◆ Input ◆
════════════════

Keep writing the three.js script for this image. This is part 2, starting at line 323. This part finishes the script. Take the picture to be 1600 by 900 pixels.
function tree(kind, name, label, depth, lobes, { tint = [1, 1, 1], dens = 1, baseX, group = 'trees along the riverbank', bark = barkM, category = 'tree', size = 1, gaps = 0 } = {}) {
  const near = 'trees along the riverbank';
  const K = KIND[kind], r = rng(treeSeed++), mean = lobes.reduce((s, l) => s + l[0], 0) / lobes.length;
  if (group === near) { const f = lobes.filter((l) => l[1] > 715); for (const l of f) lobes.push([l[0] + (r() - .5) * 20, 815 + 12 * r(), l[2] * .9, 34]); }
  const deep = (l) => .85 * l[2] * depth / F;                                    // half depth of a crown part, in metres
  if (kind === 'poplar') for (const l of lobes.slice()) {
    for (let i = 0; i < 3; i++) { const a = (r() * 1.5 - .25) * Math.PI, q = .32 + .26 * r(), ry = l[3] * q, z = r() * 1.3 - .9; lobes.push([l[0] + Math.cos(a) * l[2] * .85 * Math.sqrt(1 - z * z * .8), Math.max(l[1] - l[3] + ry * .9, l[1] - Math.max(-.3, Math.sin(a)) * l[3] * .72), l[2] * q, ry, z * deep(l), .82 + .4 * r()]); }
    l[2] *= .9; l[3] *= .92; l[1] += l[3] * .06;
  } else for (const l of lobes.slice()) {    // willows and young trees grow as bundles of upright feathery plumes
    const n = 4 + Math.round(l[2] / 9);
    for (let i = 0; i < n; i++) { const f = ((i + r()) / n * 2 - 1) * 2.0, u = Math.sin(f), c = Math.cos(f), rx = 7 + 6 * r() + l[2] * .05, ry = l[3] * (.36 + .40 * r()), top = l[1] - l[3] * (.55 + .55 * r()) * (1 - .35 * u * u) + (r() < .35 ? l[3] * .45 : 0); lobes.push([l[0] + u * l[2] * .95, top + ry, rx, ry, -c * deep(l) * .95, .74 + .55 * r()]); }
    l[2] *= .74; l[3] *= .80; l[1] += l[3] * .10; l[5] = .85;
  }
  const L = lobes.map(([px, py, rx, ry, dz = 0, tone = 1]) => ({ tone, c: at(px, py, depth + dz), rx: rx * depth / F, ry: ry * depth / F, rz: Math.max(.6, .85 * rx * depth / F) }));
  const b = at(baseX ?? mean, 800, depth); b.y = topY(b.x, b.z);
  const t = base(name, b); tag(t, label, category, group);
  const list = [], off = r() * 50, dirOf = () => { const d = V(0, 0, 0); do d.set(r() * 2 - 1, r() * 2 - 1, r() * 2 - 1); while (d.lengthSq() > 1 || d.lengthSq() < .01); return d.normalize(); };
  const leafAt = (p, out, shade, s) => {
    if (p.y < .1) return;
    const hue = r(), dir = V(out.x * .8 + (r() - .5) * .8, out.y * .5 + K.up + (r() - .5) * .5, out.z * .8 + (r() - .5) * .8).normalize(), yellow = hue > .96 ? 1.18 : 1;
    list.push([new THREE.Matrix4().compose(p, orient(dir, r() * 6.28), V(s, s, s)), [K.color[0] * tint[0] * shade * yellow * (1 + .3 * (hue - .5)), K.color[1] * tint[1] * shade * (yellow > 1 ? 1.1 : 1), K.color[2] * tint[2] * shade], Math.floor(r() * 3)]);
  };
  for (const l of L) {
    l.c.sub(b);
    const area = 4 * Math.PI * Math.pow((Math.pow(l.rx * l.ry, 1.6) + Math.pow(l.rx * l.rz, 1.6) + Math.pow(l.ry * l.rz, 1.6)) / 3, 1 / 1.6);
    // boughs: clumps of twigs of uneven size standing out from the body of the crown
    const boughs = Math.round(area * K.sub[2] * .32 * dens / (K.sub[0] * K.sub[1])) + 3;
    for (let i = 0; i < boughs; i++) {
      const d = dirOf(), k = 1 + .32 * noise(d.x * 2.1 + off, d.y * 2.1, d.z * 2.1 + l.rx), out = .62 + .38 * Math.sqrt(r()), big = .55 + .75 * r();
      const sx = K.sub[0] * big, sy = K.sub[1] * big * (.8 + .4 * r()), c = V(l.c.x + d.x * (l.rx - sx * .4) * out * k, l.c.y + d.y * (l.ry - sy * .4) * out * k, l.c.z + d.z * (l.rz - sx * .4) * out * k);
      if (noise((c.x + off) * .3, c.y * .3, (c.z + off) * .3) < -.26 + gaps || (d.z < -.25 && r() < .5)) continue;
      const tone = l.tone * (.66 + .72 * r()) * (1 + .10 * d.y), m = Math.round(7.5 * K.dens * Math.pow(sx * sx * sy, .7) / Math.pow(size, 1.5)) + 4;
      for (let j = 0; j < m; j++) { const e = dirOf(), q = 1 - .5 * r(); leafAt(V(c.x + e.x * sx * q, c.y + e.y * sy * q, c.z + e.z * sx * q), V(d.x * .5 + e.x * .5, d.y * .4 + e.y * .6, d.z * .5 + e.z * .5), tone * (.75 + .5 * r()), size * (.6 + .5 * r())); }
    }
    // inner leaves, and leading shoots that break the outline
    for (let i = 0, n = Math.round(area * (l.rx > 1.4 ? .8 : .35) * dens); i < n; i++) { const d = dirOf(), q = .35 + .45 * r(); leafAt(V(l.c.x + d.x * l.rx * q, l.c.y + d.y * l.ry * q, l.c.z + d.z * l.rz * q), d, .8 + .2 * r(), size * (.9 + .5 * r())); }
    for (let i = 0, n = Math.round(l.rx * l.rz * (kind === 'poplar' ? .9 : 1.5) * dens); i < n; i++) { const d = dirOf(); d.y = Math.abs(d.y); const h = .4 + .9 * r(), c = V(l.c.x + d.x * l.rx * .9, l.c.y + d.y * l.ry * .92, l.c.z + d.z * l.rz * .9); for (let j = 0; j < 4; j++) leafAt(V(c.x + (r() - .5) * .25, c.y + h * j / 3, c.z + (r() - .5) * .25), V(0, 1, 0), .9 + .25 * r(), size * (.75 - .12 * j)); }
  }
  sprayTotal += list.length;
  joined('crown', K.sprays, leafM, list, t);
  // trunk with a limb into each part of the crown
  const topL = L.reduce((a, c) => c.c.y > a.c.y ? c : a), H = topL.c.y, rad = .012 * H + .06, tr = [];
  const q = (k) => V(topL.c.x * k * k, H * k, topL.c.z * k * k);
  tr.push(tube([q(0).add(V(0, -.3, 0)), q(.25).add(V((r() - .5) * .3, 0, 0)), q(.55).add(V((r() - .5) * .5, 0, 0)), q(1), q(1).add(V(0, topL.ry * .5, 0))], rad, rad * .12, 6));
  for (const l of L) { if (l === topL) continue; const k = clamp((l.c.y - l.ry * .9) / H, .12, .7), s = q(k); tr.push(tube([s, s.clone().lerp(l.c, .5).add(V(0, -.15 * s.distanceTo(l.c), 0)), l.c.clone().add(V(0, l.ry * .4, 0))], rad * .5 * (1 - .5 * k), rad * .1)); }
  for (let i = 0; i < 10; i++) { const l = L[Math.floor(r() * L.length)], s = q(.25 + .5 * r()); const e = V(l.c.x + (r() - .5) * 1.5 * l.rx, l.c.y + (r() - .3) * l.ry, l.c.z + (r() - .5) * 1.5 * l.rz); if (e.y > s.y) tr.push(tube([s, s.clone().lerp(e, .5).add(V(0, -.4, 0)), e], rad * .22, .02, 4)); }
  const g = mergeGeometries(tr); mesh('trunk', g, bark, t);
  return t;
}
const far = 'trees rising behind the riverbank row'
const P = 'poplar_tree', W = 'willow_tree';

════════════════

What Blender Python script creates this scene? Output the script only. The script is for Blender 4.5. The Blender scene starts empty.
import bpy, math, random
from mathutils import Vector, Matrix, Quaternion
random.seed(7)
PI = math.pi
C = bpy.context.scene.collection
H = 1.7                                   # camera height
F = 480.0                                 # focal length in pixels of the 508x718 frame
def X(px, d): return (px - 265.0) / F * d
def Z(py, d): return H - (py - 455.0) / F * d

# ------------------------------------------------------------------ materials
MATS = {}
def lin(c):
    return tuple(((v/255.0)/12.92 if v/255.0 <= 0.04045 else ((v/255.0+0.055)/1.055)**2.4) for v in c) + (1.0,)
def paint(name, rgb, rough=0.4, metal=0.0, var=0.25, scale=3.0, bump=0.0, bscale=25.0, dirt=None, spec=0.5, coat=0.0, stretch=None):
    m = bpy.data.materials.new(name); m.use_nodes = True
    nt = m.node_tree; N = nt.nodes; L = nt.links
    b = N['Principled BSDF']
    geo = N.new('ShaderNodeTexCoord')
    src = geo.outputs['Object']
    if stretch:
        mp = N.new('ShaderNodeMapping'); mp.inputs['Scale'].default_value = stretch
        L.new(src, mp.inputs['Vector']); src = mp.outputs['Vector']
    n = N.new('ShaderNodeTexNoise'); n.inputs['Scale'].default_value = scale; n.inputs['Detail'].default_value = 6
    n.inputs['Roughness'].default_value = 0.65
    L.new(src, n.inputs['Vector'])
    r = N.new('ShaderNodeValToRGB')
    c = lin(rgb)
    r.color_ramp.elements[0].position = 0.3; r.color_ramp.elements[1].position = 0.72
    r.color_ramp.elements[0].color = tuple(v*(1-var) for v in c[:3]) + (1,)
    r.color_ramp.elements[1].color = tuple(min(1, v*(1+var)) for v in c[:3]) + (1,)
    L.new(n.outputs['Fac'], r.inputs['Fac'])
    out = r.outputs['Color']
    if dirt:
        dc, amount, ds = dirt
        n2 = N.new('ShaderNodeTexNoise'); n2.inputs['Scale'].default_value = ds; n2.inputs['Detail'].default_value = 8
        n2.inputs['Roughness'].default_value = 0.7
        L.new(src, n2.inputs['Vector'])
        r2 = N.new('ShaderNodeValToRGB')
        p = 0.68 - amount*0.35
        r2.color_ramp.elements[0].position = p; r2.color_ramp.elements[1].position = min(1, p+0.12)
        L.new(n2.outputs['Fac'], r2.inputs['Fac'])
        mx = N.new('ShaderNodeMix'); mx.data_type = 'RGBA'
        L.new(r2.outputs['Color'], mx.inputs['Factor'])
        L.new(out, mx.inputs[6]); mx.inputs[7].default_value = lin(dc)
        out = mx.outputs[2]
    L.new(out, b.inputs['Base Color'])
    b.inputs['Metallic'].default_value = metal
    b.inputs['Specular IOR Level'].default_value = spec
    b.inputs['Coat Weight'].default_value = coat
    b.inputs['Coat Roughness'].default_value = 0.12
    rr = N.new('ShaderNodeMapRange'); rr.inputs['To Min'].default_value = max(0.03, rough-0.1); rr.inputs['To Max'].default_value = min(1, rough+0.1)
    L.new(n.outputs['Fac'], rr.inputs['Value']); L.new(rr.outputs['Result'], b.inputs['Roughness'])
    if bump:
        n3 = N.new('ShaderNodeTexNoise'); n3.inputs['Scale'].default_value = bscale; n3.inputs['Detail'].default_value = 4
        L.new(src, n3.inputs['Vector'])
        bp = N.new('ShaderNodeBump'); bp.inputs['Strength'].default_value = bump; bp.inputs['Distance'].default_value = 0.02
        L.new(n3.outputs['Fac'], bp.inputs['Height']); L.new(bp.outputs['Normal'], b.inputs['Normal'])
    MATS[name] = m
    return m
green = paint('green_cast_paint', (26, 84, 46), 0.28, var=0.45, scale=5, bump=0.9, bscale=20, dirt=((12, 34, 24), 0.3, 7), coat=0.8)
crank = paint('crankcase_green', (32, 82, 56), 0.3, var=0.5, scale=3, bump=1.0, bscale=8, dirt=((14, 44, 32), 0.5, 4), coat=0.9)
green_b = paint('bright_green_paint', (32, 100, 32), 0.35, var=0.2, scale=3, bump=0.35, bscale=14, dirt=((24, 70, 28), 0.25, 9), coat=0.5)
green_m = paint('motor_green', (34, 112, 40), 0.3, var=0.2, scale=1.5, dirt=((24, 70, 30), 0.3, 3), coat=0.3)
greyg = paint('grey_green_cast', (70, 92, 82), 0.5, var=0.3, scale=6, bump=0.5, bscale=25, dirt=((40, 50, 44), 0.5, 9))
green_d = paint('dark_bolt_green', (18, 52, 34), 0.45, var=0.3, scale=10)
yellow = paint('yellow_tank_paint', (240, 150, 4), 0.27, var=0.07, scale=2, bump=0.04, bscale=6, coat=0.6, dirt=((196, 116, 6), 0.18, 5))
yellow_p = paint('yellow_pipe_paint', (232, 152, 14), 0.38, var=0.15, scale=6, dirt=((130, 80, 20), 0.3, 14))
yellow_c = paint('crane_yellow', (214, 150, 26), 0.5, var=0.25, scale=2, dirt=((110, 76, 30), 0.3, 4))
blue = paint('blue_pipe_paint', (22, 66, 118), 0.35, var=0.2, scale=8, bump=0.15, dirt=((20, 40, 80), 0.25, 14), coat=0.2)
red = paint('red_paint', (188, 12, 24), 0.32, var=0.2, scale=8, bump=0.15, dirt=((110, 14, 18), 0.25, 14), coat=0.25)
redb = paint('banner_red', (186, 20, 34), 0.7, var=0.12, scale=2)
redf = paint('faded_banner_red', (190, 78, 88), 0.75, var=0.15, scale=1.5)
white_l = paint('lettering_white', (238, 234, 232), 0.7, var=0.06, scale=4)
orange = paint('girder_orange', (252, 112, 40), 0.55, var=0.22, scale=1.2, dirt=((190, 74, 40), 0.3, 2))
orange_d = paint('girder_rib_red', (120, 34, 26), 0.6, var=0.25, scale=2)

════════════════

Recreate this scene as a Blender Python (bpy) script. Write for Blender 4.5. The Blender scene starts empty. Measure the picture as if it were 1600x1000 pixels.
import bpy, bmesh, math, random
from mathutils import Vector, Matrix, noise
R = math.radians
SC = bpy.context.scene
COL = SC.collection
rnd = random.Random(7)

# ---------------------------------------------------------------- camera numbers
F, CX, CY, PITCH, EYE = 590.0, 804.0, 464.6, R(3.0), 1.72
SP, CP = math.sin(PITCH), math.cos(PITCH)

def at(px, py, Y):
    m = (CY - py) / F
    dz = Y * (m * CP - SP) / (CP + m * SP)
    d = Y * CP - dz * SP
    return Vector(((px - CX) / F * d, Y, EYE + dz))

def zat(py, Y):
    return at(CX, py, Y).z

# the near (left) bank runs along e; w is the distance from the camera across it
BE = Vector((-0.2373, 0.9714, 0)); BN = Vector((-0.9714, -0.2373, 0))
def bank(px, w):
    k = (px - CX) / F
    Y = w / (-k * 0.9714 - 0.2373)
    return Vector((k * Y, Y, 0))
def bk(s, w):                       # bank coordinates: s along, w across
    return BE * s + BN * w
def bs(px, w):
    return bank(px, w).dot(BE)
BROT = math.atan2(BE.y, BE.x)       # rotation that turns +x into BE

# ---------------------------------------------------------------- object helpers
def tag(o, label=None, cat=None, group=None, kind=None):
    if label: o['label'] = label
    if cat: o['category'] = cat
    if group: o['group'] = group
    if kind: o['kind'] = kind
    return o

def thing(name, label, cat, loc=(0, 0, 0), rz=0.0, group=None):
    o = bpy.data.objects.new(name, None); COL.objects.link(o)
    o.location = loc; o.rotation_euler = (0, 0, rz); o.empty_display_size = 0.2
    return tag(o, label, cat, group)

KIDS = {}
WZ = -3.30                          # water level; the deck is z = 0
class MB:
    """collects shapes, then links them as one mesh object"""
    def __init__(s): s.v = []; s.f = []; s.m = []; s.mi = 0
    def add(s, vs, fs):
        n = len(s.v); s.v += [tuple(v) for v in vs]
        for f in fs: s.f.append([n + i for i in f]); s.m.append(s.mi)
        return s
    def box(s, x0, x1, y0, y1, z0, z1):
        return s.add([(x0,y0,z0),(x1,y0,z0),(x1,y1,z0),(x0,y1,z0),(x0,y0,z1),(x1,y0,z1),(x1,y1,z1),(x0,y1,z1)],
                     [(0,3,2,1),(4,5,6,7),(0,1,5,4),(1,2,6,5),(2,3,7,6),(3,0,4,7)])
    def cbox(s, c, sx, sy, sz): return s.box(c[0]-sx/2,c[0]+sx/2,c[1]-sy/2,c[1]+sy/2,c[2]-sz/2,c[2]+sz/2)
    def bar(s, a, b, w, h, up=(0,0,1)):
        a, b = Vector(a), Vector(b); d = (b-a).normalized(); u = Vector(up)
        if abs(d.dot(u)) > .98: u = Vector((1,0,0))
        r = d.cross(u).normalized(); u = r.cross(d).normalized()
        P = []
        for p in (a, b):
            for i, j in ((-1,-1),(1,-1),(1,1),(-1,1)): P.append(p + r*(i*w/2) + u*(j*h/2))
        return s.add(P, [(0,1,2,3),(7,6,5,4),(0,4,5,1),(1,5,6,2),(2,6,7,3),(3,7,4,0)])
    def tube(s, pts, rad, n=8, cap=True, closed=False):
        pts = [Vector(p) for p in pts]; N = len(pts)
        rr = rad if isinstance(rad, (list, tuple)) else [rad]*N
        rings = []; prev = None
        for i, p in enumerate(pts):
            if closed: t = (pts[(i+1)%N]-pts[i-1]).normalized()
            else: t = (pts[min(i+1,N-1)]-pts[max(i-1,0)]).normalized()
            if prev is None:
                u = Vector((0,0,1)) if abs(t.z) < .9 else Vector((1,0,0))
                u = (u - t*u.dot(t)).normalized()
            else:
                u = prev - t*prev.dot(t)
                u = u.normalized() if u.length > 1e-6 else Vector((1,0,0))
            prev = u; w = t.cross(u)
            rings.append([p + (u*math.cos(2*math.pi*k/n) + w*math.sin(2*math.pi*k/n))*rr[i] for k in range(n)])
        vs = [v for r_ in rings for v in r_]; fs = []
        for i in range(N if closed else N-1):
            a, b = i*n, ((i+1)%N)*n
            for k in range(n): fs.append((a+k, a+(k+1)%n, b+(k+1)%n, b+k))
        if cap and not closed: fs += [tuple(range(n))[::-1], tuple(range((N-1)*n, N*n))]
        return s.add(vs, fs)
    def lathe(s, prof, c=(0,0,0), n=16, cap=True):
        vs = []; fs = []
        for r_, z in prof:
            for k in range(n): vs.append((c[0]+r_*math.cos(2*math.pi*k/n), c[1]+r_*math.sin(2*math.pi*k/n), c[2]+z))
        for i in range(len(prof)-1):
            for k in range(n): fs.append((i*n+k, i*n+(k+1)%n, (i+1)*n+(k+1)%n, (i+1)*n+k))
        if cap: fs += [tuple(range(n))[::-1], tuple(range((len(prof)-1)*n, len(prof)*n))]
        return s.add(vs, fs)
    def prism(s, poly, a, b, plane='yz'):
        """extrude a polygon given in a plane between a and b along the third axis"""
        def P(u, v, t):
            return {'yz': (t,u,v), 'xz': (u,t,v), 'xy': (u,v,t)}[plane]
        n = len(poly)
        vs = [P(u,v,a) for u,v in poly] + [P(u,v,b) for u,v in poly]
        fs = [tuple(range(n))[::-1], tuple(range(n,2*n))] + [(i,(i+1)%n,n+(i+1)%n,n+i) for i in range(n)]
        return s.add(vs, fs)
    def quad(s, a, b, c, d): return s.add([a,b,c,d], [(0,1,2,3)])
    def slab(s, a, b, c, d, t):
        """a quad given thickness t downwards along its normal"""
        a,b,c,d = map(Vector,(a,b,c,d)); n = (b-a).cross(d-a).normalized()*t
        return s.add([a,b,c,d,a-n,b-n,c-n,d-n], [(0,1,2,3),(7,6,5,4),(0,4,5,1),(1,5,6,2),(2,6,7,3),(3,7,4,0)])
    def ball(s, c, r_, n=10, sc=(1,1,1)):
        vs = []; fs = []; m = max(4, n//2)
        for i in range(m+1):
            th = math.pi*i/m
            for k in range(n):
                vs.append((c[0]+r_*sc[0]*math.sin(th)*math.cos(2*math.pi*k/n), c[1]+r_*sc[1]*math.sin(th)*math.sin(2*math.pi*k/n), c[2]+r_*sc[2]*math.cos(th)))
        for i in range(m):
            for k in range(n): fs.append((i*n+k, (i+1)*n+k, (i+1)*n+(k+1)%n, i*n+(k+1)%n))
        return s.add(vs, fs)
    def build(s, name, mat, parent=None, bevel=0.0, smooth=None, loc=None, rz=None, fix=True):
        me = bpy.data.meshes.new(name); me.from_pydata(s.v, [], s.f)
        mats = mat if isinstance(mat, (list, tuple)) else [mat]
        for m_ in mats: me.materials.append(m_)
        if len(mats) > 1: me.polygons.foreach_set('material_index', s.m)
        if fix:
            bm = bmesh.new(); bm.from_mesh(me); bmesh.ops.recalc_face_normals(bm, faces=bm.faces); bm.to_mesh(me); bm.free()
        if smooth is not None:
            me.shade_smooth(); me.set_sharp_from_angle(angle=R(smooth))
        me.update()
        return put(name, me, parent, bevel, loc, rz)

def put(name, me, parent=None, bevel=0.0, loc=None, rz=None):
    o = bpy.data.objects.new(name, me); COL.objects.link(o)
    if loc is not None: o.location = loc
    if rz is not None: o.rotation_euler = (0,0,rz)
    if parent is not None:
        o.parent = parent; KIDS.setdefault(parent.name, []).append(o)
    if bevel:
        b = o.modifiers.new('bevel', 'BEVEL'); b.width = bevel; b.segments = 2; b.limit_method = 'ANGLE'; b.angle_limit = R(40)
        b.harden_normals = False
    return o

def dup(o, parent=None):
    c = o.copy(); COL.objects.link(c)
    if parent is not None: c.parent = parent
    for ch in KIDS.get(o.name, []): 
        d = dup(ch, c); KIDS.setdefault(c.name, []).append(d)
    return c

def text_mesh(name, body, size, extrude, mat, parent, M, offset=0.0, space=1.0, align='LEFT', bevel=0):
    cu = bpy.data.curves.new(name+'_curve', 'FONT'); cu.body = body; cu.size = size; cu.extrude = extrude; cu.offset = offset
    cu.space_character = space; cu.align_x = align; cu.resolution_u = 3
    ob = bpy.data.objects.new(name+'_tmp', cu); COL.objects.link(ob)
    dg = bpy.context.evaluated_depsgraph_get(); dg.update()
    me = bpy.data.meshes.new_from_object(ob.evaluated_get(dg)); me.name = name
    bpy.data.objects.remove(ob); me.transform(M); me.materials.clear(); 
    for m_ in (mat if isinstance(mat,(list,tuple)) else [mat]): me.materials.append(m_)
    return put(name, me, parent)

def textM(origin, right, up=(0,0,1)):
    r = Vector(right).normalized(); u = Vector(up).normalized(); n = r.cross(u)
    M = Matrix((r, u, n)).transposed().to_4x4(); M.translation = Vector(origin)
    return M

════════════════

◆ Problem ◆
From the listing above, output exactly the run of lines that starts with the line containing "What Blender Python" and ends with the line containing "def Z(py, d): return H - (py - 455.0) / F * d".

◆ Result for this exercise ◆
What Blender Python script creates this scene? Output the script only. The script is for Blender 4.5. The Blender scene starts empty.
import bpy, math, random
from mathutils import Vector, Matrix, Quaternion
random.seed(7)
PI = math.pi
C = bpy.context.scene.collection
H = 1.7                                   # camera height
F = 480.0                                 # focal length in pixels of the 508x718 frame
def X(px, d): return (px - 265.0) / F * d
def Z(py, d): return H - (py - 455.0) / F * d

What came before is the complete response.